● Brief:
Reproduce exactly the opening lines of the listing, stopping after the line that contains "COL = S.collection" and including it.

● Source data:
--- begin ---

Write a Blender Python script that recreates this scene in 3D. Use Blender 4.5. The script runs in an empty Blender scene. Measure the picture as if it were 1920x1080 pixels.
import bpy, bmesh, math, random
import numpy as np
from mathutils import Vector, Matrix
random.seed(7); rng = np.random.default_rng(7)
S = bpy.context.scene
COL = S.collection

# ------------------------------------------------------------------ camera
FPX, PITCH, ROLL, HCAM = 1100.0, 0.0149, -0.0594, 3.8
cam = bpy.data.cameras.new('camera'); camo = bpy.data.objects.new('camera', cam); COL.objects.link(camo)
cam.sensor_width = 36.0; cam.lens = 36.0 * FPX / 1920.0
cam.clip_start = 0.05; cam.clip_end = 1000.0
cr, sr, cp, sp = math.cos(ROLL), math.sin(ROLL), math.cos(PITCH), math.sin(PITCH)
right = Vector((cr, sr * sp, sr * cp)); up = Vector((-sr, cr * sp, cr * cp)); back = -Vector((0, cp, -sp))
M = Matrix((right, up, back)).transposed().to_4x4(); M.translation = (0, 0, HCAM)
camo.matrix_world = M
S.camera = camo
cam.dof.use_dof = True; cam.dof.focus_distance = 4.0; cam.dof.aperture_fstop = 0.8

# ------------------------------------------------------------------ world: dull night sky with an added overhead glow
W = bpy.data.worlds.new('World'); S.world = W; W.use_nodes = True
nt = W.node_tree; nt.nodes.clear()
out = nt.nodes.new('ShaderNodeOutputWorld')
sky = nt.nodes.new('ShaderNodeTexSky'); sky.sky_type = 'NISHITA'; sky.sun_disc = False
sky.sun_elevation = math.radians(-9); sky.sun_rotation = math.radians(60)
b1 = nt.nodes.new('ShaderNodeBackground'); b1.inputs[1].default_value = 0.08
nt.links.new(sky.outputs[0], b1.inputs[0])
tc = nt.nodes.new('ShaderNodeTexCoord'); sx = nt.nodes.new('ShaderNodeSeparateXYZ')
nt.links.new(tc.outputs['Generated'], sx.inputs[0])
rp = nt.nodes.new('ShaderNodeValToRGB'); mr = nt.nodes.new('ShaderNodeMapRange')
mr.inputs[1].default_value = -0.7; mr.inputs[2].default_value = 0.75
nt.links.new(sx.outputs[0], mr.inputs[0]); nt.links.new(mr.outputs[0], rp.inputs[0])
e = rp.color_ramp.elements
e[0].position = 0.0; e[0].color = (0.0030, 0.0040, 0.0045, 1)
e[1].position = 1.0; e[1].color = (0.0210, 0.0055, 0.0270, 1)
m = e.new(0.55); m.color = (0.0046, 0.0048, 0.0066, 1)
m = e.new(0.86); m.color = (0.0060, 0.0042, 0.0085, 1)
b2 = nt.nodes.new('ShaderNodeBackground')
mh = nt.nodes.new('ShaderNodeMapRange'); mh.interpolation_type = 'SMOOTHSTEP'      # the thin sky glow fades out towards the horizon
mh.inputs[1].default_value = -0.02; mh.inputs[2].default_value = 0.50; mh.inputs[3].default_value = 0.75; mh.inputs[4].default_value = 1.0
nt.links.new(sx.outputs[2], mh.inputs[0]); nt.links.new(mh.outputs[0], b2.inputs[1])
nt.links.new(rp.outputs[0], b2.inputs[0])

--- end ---

● Right answer:
Write a Blender Python script that recreates this scene in 3D. Use Blender 4.5. The script runs in an empty Blender scene. Measure the picture as if it were 1920x1080 pixels.
import bpy, bmesh, math, random
import numpy as np
from mathutils import Vector, Matrix
random.seed(7); rng = np.random.default_rng(7)
S = bpy.context.scene
COL = S.collection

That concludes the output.